Their cause for exhalation was the Victorian state government’s revelation that a few international students will be allowed to return to Aussie shores in the coming months.

Although it will only be 120 students initially, the nod from the government that the cash taps will be opened has breathed new life into the sector.

“Fuck, what a relief,” said the Vice-Chancellor of a local university.

“It’s been an awful couple of years.”

“I mean, we’ve spent the last few decades doing everything we can to commercialise higher education so we can maximise profits at the expense of actually trying to run the institutions to benefit the greater society”

“And we pissed it all up the wall on paying the executive, inflating the size of our middle management, building shiny new buildings, and trying to build partnerships with our international cash cows,” explained the public servant on 1.4 million dollars a year.

The high-paid executive then explained that plans to actually re-evaluate what courses are the most relevant and useful to society, and attempts to get people from that small section of society below the middle and upper-classes into uni, have now been forgotten.
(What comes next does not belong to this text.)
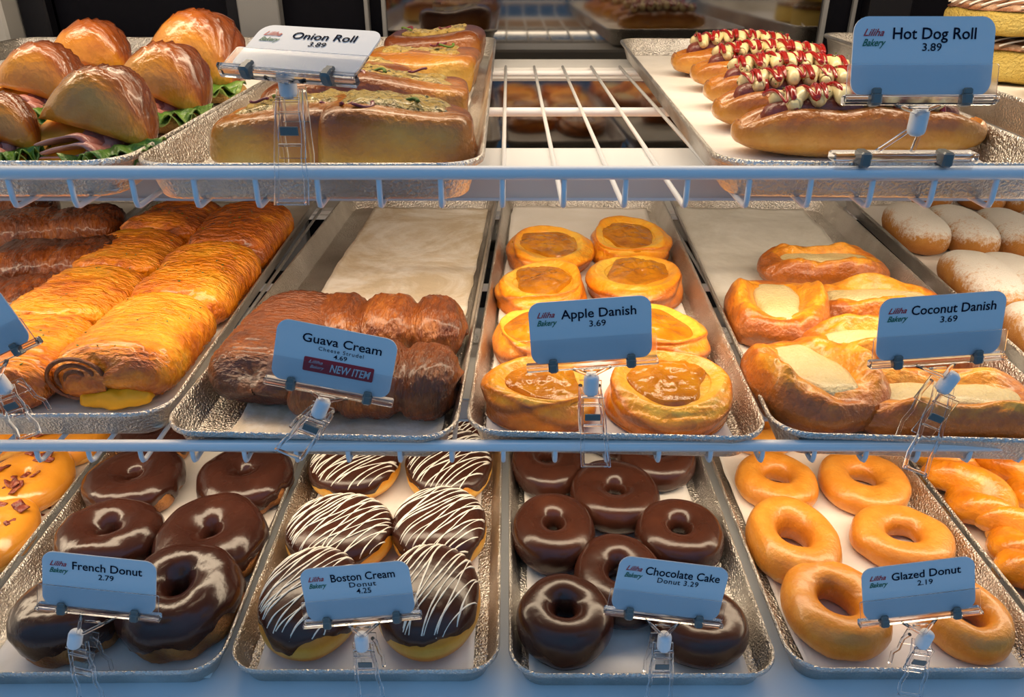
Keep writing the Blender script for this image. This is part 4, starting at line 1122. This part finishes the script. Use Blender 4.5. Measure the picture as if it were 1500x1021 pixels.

“Having international students that we can charge triple the fees to pass/low credit through business and arts degrees again is a godsend.”

“I’ll be hitting all my KPIs, which mostly revolve around revenue in no time,” continued the boss of an institution in a country that’s experiencing huge shortages of local teachers, nurses, scientists, and so on.

“We’re back baby!”

“And large companies like Uber and 7/11 should be cheering, a fresh injection of the economic underclass will be here in no time for them to exploit.”

“They can thank us later,” he laughed.